Growth & Decline

Understanding where a function increases or decreases is essential for analyzing its behavior and finding extreme values.

Increasing and Decreasing Functions

📐Definition — Increasing and Decreasing

A function $f$ is increasing on an interval $[a, b]$ if for any $x_1, x_2 \in [a, b]$ :

$x_1 < x_2 \implies f(x_1) < f(x_2)$

A function $f$ is decreasing on an interval $[a, b]$ if:

$x_1 < x_2 \implies f(x_1) > f(x_2)$

In other words, an increasing function “goes up” as you move to the right, and a decreasing function “goes down.”

Examples of Monotone Behavior

$f(x) = x^2$ : decreasing on $(-\infty, 0]$ and increasing on $[0, +\infty)$ .
$f(x) = x^3$ : increasing on all of $\mathbb{R}$ .
$f(x) = |x|$ : decreasing on $(-\infty, 0]$ and increasing on $[0, +\infty)$ .

A function can be neither increasing nor decreasing overall, yet still have monotone intervals. The function $f(x) = \sin x$ is a classic example — it increases on $[-\pi/2, \pi/2]$ and decreases on $[\pi/2, 3\pi/2]$ , repeating periodically.

Maximum and Minimum Values

A global maximum is the largest value the function attains on its entire domain. A global minimum is the smallest. A local maximum is a point where the function is larger than at all nearby points (and similarly for a local minimum).

⚡Theorem — Vertex of a Parabola

The quadratic function $f(x) = ax^2 + bx + c$ has its vertex at $x = -\dfrac{b}{2a}$ .

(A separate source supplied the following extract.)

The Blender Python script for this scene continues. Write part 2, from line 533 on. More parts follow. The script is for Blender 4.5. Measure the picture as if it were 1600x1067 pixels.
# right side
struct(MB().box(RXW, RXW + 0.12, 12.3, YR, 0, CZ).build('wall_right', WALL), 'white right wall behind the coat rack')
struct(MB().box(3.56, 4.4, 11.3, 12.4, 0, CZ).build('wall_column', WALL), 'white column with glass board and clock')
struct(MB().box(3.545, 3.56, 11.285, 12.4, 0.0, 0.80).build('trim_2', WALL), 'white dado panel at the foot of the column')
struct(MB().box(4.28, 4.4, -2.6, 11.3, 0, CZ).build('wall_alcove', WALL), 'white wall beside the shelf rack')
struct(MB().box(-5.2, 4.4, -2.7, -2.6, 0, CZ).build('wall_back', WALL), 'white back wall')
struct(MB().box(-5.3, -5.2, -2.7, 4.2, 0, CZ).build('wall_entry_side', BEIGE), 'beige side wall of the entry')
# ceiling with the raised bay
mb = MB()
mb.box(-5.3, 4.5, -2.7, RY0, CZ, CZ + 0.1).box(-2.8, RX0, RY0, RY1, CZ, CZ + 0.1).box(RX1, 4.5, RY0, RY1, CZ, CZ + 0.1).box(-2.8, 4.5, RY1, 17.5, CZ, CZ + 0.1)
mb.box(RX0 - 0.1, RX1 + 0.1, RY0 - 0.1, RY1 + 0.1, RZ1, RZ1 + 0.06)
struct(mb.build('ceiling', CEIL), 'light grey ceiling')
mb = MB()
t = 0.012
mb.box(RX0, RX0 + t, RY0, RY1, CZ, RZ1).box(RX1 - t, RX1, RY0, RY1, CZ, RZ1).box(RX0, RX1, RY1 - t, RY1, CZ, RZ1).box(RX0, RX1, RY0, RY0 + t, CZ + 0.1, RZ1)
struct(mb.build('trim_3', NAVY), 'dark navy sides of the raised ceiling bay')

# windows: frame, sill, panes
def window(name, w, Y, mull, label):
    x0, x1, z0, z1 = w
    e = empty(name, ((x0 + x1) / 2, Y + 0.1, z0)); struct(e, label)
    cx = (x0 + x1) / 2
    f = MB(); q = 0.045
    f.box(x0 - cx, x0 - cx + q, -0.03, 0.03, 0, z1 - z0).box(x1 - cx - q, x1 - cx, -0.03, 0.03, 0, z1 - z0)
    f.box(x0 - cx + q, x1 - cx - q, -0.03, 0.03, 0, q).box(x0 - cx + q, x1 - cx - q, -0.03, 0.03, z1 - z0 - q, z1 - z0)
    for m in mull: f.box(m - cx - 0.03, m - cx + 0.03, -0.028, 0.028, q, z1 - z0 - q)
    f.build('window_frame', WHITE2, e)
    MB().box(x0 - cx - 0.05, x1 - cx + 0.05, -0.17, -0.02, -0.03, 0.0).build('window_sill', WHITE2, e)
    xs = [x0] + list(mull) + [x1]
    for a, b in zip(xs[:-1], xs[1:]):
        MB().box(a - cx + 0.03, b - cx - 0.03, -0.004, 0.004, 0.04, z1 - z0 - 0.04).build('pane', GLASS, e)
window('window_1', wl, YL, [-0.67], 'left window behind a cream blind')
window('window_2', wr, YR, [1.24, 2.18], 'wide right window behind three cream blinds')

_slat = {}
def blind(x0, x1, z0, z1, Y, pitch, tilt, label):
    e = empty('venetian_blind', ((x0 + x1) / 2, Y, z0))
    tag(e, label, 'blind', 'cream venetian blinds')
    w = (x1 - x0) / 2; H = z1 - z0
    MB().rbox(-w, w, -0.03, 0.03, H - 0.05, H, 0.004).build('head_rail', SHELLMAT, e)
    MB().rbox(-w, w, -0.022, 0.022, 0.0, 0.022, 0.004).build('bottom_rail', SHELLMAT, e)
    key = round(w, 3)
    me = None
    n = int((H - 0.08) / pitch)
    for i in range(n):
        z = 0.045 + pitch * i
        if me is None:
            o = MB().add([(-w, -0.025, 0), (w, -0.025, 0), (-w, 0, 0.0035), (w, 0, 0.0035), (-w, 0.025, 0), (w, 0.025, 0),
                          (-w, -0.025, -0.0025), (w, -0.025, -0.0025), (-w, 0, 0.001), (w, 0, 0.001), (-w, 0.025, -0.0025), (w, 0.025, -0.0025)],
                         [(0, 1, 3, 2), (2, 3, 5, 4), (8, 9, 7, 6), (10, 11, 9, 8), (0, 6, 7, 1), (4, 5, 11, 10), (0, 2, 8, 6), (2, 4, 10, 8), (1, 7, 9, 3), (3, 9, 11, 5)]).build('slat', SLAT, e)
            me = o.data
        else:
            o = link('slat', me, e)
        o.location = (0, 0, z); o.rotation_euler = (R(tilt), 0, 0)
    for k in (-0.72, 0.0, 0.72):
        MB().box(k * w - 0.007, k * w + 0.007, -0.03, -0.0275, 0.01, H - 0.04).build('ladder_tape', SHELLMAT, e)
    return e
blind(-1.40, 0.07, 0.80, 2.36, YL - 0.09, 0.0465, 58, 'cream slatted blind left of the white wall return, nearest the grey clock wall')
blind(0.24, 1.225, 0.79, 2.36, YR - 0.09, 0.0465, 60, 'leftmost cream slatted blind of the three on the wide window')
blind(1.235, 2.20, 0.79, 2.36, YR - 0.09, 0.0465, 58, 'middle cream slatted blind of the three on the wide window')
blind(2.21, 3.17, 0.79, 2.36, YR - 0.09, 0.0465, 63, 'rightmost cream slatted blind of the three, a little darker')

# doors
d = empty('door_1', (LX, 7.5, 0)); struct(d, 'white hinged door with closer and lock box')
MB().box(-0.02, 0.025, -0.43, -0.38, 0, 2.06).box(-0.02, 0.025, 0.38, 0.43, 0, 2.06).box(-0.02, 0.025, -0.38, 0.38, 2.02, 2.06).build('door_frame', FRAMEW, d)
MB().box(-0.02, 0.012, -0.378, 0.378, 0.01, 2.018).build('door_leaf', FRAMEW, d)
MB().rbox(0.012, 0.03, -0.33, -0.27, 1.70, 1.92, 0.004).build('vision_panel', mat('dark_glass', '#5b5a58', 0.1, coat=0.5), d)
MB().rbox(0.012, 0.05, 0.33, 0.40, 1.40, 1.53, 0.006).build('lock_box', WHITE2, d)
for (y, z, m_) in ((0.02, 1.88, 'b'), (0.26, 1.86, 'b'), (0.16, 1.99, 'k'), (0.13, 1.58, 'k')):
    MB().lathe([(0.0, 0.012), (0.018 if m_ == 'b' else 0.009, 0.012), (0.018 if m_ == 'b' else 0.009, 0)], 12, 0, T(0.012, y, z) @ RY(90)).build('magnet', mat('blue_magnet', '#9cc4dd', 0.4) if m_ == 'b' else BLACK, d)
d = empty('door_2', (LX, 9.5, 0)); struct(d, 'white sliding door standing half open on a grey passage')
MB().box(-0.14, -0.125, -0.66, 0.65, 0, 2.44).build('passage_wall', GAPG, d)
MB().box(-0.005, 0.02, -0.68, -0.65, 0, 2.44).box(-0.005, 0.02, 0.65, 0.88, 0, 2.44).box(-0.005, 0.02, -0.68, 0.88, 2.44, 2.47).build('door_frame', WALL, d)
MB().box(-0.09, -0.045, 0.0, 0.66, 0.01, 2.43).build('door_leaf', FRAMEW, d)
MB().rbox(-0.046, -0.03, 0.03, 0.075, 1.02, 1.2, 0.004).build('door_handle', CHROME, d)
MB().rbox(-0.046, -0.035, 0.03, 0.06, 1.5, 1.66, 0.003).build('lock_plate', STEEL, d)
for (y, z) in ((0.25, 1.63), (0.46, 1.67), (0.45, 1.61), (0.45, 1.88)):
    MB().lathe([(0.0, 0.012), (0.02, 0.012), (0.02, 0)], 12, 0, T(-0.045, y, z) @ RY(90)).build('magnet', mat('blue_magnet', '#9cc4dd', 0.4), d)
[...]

If $a > 0$ , the vertex is a global minimum.
If $a < 0$ , the vertex is a global maximum.

Worked Example

✎Example — Analyzing Growth and Decline

Analyze the function $f(x) = x^2 - 4x + 3$ .

Solution. Complete the square:

$f(x) = (x - 2)^2 - 1$

The vertex is at $(2, -1)$ .

Decreasing on $(-\infty, 2]$ : as $x$ increases toward $2$ , $(x-2)^2$ shrinks, so $f(x)$ decreases.
Increasing on $[2, +\infty)$ : as $x$ moves past $2$ , $(x-2)^2$ grows, so $f(x)$ increases.
Global minimum: $f(2) = -1$ . There is no global maximum (the function grows without bound).

Finding Intervals from a Graph

To identify where a function increases or decreases from its graph:

Locate all local maxima and minima (peaks and valleys).
Between consecutive extrema, the function is either entirely increasing or entirely decreasing.
Write the intervals using the $x$ -coordinates of these extrema.

✏Exercise

The function $g(x) = -x^2 + 6x - 5$ is a downward-opening parabola. Find the vertex and state the intervals of increase and decrease.